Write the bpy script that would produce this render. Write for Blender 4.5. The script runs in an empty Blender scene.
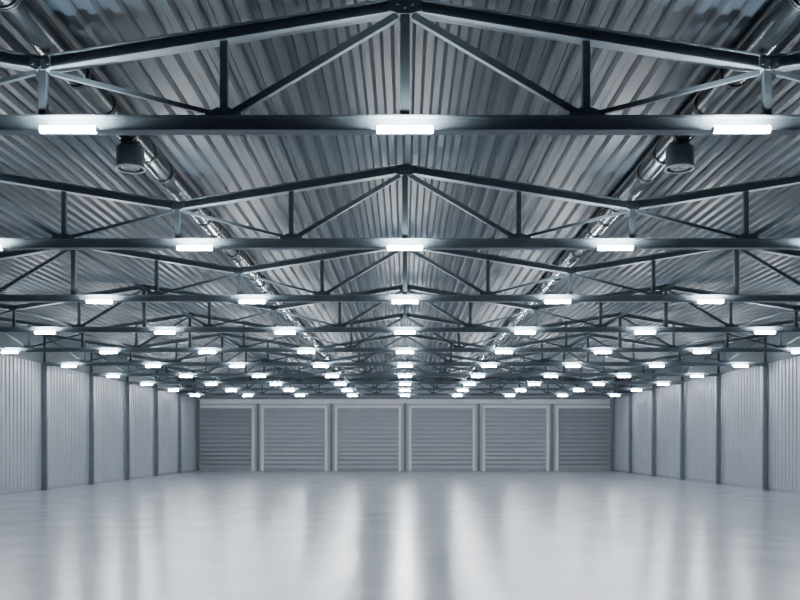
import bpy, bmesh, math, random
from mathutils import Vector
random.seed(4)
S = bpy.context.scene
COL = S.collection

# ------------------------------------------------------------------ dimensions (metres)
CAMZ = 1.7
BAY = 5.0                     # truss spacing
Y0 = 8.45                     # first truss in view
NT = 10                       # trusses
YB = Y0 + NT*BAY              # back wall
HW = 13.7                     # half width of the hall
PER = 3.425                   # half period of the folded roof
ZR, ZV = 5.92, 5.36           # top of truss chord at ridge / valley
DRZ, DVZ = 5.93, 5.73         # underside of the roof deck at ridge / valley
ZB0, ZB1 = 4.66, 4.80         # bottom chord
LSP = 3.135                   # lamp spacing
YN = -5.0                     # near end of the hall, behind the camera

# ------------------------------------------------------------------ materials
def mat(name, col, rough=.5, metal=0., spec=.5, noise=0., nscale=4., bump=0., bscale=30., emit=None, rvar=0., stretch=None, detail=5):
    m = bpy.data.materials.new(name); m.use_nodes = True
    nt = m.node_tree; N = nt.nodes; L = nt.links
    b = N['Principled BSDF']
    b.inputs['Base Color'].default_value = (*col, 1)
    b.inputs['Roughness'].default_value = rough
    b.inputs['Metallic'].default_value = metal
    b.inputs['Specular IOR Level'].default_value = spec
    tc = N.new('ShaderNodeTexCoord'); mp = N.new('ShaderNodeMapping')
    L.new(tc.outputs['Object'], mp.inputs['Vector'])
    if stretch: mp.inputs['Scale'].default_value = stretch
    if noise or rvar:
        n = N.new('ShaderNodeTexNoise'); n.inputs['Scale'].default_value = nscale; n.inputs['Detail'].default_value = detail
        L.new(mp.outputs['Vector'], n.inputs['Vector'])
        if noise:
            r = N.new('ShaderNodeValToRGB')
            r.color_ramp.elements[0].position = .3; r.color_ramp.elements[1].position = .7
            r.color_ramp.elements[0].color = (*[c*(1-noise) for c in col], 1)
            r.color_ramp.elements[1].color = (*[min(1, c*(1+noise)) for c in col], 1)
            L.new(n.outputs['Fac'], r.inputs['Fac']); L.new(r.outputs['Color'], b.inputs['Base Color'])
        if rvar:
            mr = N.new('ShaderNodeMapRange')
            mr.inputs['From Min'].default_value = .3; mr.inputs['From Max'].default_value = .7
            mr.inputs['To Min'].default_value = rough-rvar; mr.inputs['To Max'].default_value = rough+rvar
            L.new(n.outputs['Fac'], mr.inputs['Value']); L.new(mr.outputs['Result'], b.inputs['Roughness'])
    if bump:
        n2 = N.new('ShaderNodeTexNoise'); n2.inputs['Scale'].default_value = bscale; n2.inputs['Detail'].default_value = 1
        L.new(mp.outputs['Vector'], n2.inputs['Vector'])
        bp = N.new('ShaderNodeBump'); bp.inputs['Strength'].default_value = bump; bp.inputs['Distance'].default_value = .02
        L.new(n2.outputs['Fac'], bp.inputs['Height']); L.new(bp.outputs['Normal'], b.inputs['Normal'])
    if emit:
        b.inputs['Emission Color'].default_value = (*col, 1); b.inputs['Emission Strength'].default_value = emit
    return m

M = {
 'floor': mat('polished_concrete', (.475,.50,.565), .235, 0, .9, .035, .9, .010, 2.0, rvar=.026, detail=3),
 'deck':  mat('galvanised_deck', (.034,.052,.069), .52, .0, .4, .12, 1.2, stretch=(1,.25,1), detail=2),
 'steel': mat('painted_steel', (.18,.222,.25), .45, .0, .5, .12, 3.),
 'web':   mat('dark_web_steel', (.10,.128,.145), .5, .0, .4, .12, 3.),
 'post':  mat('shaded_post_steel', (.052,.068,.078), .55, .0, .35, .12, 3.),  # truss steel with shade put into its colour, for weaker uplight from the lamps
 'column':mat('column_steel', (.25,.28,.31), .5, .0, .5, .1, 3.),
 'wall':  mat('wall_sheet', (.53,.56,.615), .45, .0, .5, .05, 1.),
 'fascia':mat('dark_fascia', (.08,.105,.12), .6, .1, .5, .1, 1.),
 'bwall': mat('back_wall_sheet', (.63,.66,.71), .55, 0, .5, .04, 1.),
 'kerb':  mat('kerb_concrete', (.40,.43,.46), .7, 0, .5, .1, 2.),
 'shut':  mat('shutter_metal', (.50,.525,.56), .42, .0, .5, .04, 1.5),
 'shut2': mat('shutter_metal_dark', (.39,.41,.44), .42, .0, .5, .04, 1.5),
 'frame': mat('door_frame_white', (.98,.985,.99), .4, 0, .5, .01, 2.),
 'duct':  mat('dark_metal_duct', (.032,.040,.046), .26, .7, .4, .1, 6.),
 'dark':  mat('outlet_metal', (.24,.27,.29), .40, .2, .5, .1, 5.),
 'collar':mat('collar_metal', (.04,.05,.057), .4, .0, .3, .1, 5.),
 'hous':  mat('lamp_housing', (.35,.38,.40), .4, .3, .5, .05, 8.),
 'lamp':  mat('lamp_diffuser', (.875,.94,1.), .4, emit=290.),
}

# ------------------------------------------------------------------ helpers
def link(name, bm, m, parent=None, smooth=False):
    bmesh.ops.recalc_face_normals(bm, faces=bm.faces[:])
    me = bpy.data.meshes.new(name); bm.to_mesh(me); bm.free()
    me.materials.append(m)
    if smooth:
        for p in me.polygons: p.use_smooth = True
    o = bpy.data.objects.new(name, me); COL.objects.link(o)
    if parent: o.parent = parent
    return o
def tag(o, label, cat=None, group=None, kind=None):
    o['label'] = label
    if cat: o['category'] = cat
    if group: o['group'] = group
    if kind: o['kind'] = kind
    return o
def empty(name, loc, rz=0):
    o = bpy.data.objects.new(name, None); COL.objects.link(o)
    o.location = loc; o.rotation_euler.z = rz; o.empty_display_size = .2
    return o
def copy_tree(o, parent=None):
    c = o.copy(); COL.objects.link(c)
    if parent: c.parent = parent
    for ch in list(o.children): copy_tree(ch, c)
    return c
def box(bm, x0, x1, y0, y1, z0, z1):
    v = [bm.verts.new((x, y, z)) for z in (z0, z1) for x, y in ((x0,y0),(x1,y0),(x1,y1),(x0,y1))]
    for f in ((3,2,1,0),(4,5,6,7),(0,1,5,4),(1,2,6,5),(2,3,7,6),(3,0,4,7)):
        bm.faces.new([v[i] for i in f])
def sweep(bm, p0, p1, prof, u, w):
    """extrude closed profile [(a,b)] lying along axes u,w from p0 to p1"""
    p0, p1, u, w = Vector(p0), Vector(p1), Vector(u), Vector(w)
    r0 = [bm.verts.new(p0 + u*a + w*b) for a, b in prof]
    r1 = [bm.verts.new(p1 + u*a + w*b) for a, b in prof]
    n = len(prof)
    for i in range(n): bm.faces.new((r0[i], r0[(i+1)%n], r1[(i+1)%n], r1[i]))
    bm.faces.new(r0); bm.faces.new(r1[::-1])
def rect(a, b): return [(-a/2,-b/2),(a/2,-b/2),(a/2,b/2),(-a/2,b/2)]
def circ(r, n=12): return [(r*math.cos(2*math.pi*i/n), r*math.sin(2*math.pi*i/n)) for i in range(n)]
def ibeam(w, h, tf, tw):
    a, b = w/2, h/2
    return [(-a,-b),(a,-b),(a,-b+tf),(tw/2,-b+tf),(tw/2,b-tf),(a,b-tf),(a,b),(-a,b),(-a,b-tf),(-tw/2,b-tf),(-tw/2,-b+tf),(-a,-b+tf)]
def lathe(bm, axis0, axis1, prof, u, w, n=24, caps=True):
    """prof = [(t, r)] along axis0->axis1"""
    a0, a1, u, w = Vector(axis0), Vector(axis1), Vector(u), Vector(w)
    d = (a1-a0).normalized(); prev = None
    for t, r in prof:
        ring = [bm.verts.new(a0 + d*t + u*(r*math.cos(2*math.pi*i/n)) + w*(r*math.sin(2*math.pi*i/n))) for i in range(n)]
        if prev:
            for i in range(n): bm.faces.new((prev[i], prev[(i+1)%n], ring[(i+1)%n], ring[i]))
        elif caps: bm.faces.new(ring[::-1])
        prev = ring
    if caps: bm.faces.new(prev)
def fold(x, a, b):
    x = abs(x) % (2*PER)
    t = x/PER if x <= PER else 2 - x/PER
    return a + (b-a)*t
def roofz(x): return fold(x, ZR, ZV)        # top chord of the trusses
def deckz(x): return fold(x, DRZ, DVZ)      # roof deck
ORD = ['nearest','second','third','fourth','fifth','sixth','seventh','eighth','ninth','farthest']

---

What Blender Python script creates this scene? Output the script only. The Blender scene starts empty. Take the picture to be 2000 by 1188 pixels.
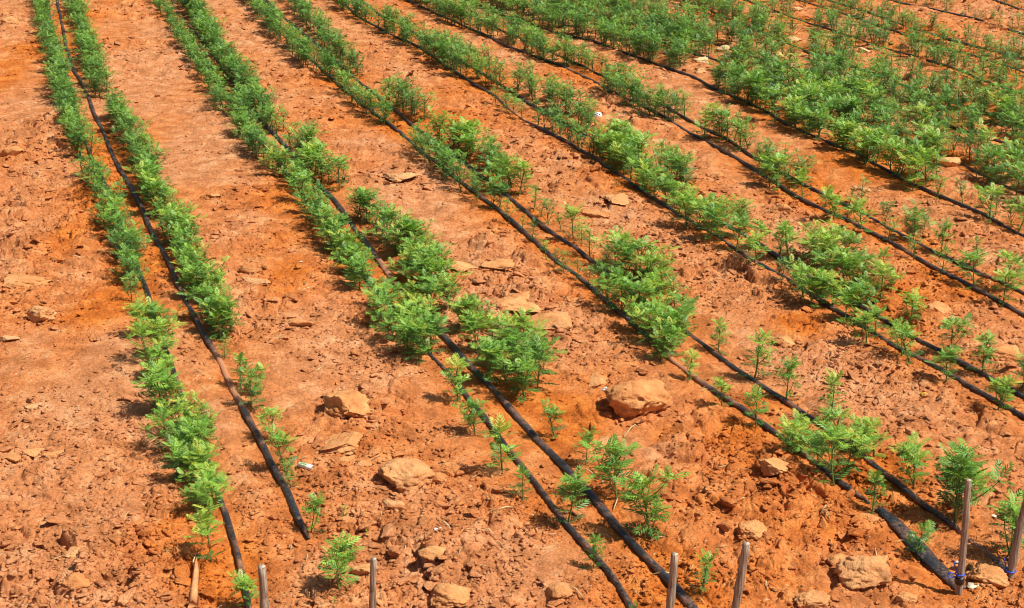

#### Exercise requirements:
From the listing above, repeat only the lines between the line containing "Write the bpy" and the line containing "behind the camera", those two included. Pictures are not part of the copy.

#### Final result:
Write the bpy script that would produce this render. Write for Blender 4.5. The script runs in an empty Blender scene.
import bpy, bmesh, math, random
from mathutils import Vector
random.seed(4)
S = bpy.context.scene
COL = S.collection

# ------------------------------------------------------------------ dimensions (metres)
CAMZ = 1.7
BAY = 5.0                     # truss spacing
Y0 = 8.45                     # first truss in view
NT = 10                       # trusses
YB = Y0 + NT*BAY              # back wall
HW = 13.7                     # half width of the hall
PER = 3.425                   # half period of the folded roof
ZR, ZV = 5.92, 5.36           # top of truss chord at ridge / valley
DRZ, DVZ = 5.93, 5.73         # underside of the roof deck at ridge / valley
ZB0, ZB1 = 4.66, 4.80         # bottom chord
LSP = 3.135                   # lamp spacing
YN = -5.0                     # near end of the hall, behind the camera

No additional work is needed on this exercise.